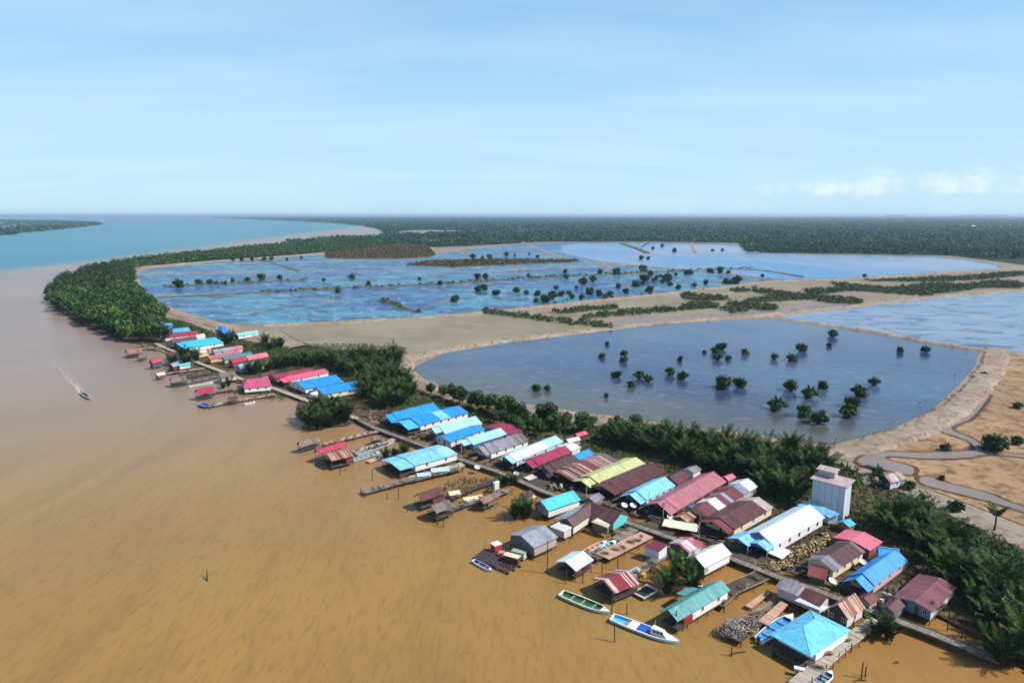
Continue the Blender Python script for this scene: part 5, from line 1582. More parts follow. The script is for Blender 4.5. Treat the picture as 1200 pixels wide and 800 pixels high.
walkway('plank jetty behind the rusty shelter with white streaks', [(781, 646), (757, 663), (741, 676)], 1.7, 1.3, PLANK, name='jetty', cat='jetty')
walkway('plank path of the far cluster past the pink hip roof', [(418, 490), (385, 478), (352, 466), (322, 455), (290, 446.6), (255, 433), (233, 425), (205, 412), (182, 402)], 1.8, 1.35, PLANK_L)
walkway('jetty ending in a blue boat below the crimson pavilion', [(322, 461.6), (290, 467), (249, 474.5)], 1.8, 1.2, PLANK_P, name='jetty', cat='jetty')
walkway('jetty below the cream walled hut of the far cluster', [(240, 431), (215, 434.5), (187, 438.5)], 1.7, 1.2, PLANK_L, name='jetty', cat='jetty')
walkway('jetty leading to the thatch coloured far hut', [(256, 440), (235, 445), (208, 450.5)], 1.7, 1.2, PLANK, name='jetty', cat='jetty')
walkway('upper jetty of the pair at the thatch coloured far hut', [(250, 436), (225, 441), (203, 444)], 1.3, 1.2, PLANK_D, name='jetty', cat='jetty')
walkway('jetty to the rusty pink hut furthest left', [(222, 404.6), (190, 406.6), (150, 409.4)], 1.5, 1.2, PLANK_L, name='jetty', cat='jetty')
walkway('short jetty to the small far crimson hut', [(232, 424), (205, 424.8), (182, 427)], 1.4, 1.2, PLANK, name='jetty', cat='jetty')
walkway('plank jetty to the crimson pavilion of the far cluster', [(284, 454.6), (262, 457.6), (236, 462)], 1.5, 1.2, PLANK, name='jetty', cat='jetty')

JETTY_BITS = []
for (xa, ya, xb, yb, n) in ((320, 462, 250, 474, 9), (238, 431.5, 190, 438, 6), (254, 440.5, 210, 450, 7), (218, 405, 155, 409, 6), (282, 455, 238, 461.5, 5), (538, 549, 430, 574.5, 12), (585, 561, 530, 582, 7), (592, 574.5, 514, 603, 10), (440, 505.5, 382, 519.5, 9), (460, 515, 416, 529, 6), (756, 627, 708, 650.5, 6), (890, 675.5, 842, 705, 5), (1020, 731, 945, 791, 4), (780, 647, 744, 674, 5)):
    for i in range(n): JETTY_BITS.append((xa + (xb - xa) * (i + random.random()) / n, ya + (yb - ya) * (i + random.random()) / n))

# deck of rough boards and nets on stilts
def platform(label, quad, z, mat, name='platform', cat='platform', th=.15):
    z *= .62
    P = [G(x, y, z) for x, y in quad]
    c = sum(P, Vector()) / 4; c.z = 0
    d = P[1] - P[0]; ang = math.atan2(d.y, d.x); rot = Matrix.Rotation(-ang, 3, 'Z')
    r = empty(name, c, ang); tag(r, label, cat)
    q = [rot @ (p - c) for p in P]
    mb = MB(); mb.solid(q + [p - Vector((0, 0, th)) for p in q], [(0, 1, 2, 3), (7, 6, 5, 4), (0, 4, 5, 1), (1, 5, 6, 2), (2, 6, 7, 3), (3, 7, 4, 0)])
    mb.build('deck', mat, r)
    n = max(2, int((q[1] - q[0]).length / 2.4))
    for i in range(n + 1):
        for a, b in ((q[0], q[1]), (q[3], q[2])):
            p = a.lerp(b, i / n).lerp(sum(q, Vector()) / 4, .05); post(r, p.x, p.y, -.9, z - th - .002, .08)
    return r


platform('pink and tan board deck left of the white and blue boat', [(888, 727), (916, 703), (923.5, 708), (900, 732)], 1.35, PLANK_P)
platform('rough grey deck under the drying nets', [(845, 742), (878, 722), (893, 731), (868, 752)], 1.3, PLANK_D)
platform('narrow bleached board raft left of the tan deck', [(873, 709), (900, 690), (904, 693.5), (880, 712)], .9, PLANK_P)
platform('dark narrow board raft behind the tan deck', [(878, 718), (902, 703), (906, 706), (884, 722)], 1.0, PLANK)
platform('weathered board deck in front of the L shaped house', [(716, 630), (745, 612), (753, 618), (728, 634)], 1.2, PLANK)
platform('front deck before the white boat shelter', [(693, 650), (703, 645), (711, 650), (700, 656)], 1.25, PLANK_D)
platform('grey walkway deck below the meeting house front', [(846, 652.5), (868, 641), (905, 655), (886, 668)], 1.2, PLANK_D)
platform('low deck with washing in front of the dusky pink house', [(752, 616), (772, 604), (800, 617), (784, 629)], 1.2, PLANK_D)
platform('plank landing before the yellow green house', [(662, 578), (684, 569), (716, 583), (700, 594)], 1.2, PLANK_D)
platform('plank landing before the crimson roofed house', [(602, 556), (622, 548), (652, 560), (634, 572)], 1.2, PLANK_D)
platform('front deck of the cyan hip roofed house, dark in its shade', [(905, 762.5), (908, 760), (944, 778), (941, 782)], 1.3, PLANK_D)
platform('side landing of the light blue river house', [(478, 558), (540, 541), (545, 545), (486, 563)], 1.25, PLANK_L)

# heap of nets
mb = MB(); rs_ = random.Random(5)
c = G(864, 737, .81)
for i in range(420):
    a = rs_.uniform(0, 6.28); q = rs_.uniform(.15, 1) * 2.3 * (1 + .25 * math.sin(a * 2 + 1)); hh = (.25 + .5 * math.sin(min(1, q / 2.4) * 3.0)) * rs_.uniform(.1, 1)
    b = Vector((q * math.cos(a), q * math.sin(a) * .8, hh)); a2 = a + 1.57 + rs_.gauss(0, .7); l = rs_.uniform(.4, 1.3)
    mb.tube([b, b + Vector((l * .5 * math.cos(a2), l * .5 * math.sin(a2), rs_.uniform(-.05, .25))), b + Vector((l * math.cos(a2 + .5), l * math.sin(a2 + .5), -.1))], rs_.choice((.03, .05, .08)), 4, rs_.choice((0, 0, 1, 2)))
tag(mb.build('fishing_net', [woodmat('#b5a9a0', '#7c6e66', .7), woodmat('#8a7466', '#5c4a40', .7), woodmat('#d2c8bc', '#a09488', .75)], None, c), 'tangled ring of grey fishing nets and sticks on the deck left of the boats', 'nets')

# the raft of dark boards with crates
RF = empty('raft', G(583, 654, 0)); tag(RF, 'dark board raft with slatted edge beside the grey plank house', 'raft')
cR = G(583, 654, 0)
mb = MB()
qd = [G(554, 653, .43) - cR, G(568, 642, .43) - cR, G(610, 662, .43) - cR, G(596, 670, .43) - cR]
for i in range(26):
    if i in (17, 19, 21, 23, 25): continue
    f0, f1 = i / 26 + .002, (i + 1) / 26 - .004
    a, b, cc_, dd_ = qd[0].lerp(qd[3], f0), qd[0].lerp(qd[3], f1), qd[1].lerp(qd[2], f1), qd[1].lerp(qd[2], f0)
    zz = Vector((0, 0, random.uniform(-.02, .03)))
    mb.solid([p + zz for p in (a, b, cc_, dd_)] + [p + zz - Vector((0, 0, .1)) for p in (a, b, cc_, dd_)], [(0, 1, 2, 3), (7, 6, 5, 4), (0, 4, 5, 1), (1, 5, 6, 2), (2, 6, 7, 3), (3, 7, 4, 0)])
mb.build('deck', woodmat('#5a5058', '#3a343a', .6), RF)
mb = MB()
for a, b in ((qd[0], qd[3]), (qd[1], qd[2]), (qd[0].lerp(qd[1], .5), qd[3].lerp(qd[2], .5))):
    mb.tube([a - Vector((0, 0, .35)), b - Vector((0, 0, .35))], .22, 8)
mb.build('float_log', WOOD_D, RF)
for i in range(7):
    p = qd[0].lerp(qd[3], i / 6); post(RF, p.x, p.y, -.8, .6, .05)
    p = qd[1].lerp(qd[2], i / 6); post(RF, p.x, p.y, -.8, .6, .05)


def crate(label, px, size, z, col_, lid, rz=.6, cat='crate', name='crate'):
    z *= .62
    p = G(px[0], px[1], z)
    w, l, h = size
    r = empty(name, p, rz); tag(r, label, cat)
    mb = MB(); mb.box(-l / 2, l / 2, -w / 2, w / 2, 0, h); 
    for x in (-l / 2 + .08, 0, l / 2 - .08):
        mb.box(x - .04, x + .04, -w / 2 - .03, -w / 2 - .001, .02, h - .02); mb.box(x - .04, x + .04, w / 2 + .001, w / 2 + .03, .02, h - .02)
    mb.build('box', paint(col_, .75), r)
    mb = MB(); mb.box(-l / 2 - .05, l / 2 + .05, -w / 2 - .05, w / 2 + .05, h + .002, h + .09)
    mb.build('lid', paint(lid, .82), r)
    return r


crate('red box with a white lid on the far side of the dark raft', (581.5, 644), (1.3, 1.4, 1.1), .75, '#c04048', '#efe6e0')
crate('long maroon box with a cream lid on the dark raft', (600, 657.5), (1.1, 2.6, 1.0), .75, '#6a3a38', '#ecd6bc', -.5)
crate('small red bundle box in the middle of the dark raft', (588, 650), (.7, .9, .5), .75, '#b03a40', '#d89090', .2)
crate('white box with a grey green lid nearest the grey plank house', (608, 652), (1.0, 2.4, .9), .7, '#dcdcd4', '#9cae92', -.5)
crate('red crate hanging under the white boat shelter', (687, 663), (.9, 1.0, .9), 1.4, '#d02f30', '#b02828', .3)
crate('pale red crate at the front of the white boat shelter', (676, 671.5), (.8, 1.0, .5), 1.0, '#c06060', '#d88a8a', .5)
crate('red cooler box on the open deck of the teal house', (805, 726), (.9, 1.2, .8), 1.36, '#c02a34', '#d84048', .5)
crate('smaller red box beside the cooler on the teal house deck', (801, 728.5), (.6, .8, .6), 1.36, '#a82a30', '#c05058', .5)
crate('white tank box on the thin jetty left of the grey house', (581.5, 573), (.5, 1.3, 1.5), 1.3, '#e6e6e0', '#f0f0ea', .8)
crate('white panel box at the end of the cyan hip house deck', (936.5, 786), (.5, 1.1, .35), 1.0, '#d8d8d8', '#eeeeee', -.4)

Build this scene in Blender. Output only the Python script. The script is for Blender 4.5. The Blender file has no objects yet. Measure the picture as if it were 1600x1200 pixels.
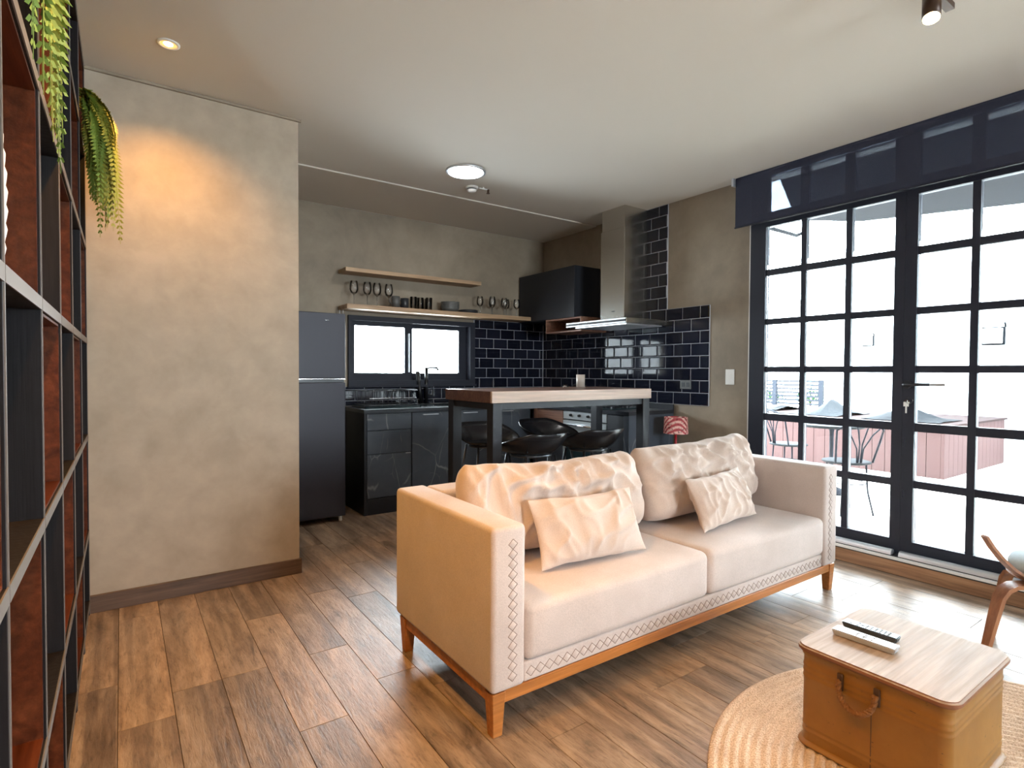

Stated task: Scan the material above. Copy each line that holds the word "this".

Result:
Continue the Blender Python script for this scene: part 5, from line 1582. More parts follow. The script is for Blender 4.5. Treat the picture as 1200 pixels wide and 800 pixels high.
Build this scene in Blender. Output only the Python script. The script is for Blender 4.5. The Blender file has no objects yet. Measure the picture as if it were 1600x1200 pixels.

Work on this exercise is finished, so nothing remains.